THE DUKE is as quirky and charming as its lead character, and much of its delightful charm comes from Jim Broadbent and also the comically crackling scenes between Broadbent and Helen Mirren as the seeming mismatched couple. Broadbent’s happy, impractical dreamer Kempton Bunton is described in the film’s promotions as a taxi driver but that is just one in a long line of jobs as the oddly-named fellow pursues his true passions, writing plays and waging an on-going protest campaign for free TV for seniors. Kempton Bunton is a self-educated, endlessly optimistic man who aspires to be a playwright and is a staunch defender of the poor, particularly veterans, widows and pensioners, but who has trouble holding a job and making a living. His perpetually-worried, practical wife Dorothy (Helen Mirren) takes up the financial slack by cleaning house for the well-off Mrs. Gowling (Anna Maxwell Martin), the wife of an local official, who admires her hard-working housekeeper and her idealistic husband.

In 1961, Britons are required to buy a license to own a TV to watch BBC, but Bunton protests that it is unfair to Old Age Pensioners (OAP) for whom TV might be their only entertainment or company. Bunton is outraged when the government buys the Wellington portrait, noting how many TV licenses it could pay for with those funds. His wisecracking, more practical and worried wife Dorothy loves him but is clearly frustrated by his lack of practical sense about making a living and embarrassed by his many community campaigns. Bunton makes a deal with Dorothy: if she lets him take a two-day trip to London to try to speak to Parliament about his TV campaign and it fails, he will give up his community activism and his play writing and just get a steady job. She agrees, but while in London, Bunton gets up to far more. When he returns, the news is full of talk about the theft of the painting.

Director Roger Michell’s film focuses more is on the trial than on the heist itself, although we do learn about that too, and on the couple’s home life. That choice gives more room for the entertaining banter between the couple as well as showcasing Jim Broadbent’s entertaining humorous patter in court. An excellent Matthew Goode plays Bunton’s barrister Jeremy Hutchinson, a high-priced attorney married to a famous stage actress, presumably doing pro bono work here. Goode offers his own humorous touches while also serving as a foil for the oddball Bunton, while John Heffernan plays prosecutor Edward Cussen, his nearly-unbeatable adversary, as amusingly superior as he calls his long list of witnesses. James Wilby plays the long-suffering judge, facing a court gallery filled with sometimes-noisy Bunton supporters, and who at one point reminds Bunton they are in court and he is not “auditioning for a musical.” Charles Edwards is droll as the very proper chief investigator Sir Joseph Simpson who is so certain he is tracking an elusive team of international pro thieves and is so chagrined when the real culprit is revealed.

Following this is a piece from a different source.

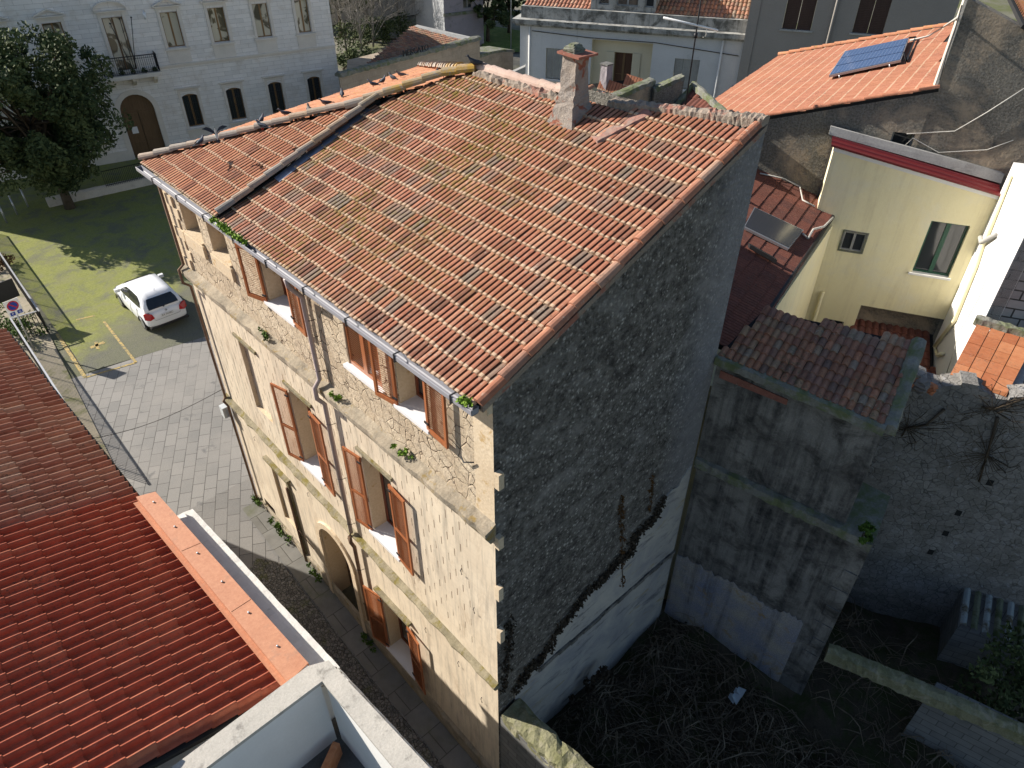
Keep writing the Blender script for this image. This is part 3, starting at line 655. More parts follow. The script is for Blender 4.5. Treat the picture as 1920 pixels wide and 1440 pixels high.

The Buntons’ youngest son still lives at home but the couple actually had three children, although they lost their only daughter as a young woman in an accident that still haunts the family. Fionn Whitehead is excellent as the couple’s well-meaning younger adult son Jackie, a sharp contrast to their older son Kenny (Jack Bandeira), an often-broke petty criminal who returns home to lay low, along with his still-married girlfriend Pamela (Charlotte Spencer), much to the dismay of his morally-straight mother. Aimee Kelly plays Irene, who becomes Jackie Bunton’s supportive girlfriend

At a brief 96 minutes, THE DUKE moves along briskly, but gives us enough time to get to know the characters and explore the quirks of the oddball story. Cleverly, the film is partly shot in the style of 1961 films, with split screen shots and a bouncy jazz score, which gives it an extra charm.

The biggest delight in this off-beat warm and funny tale is Jim Broadbent’s performance as the quip-prone, idealistic Bunton. But he is closely followed by Helen Mirren and their marvelous bantering, battling scenes are among the film’s best. The film is structured to reveal some surprises that came out much later, long after the trial, but there are moments when jumping back and forth in time feels a bit awkward. Still, it is a minor flaw in an otherwise warm, amusing, unlikely true story tale.

THE DUKE opens Friday, Apr. 29, at Landmark’s Plaza Frontenac Cinema and other theaters.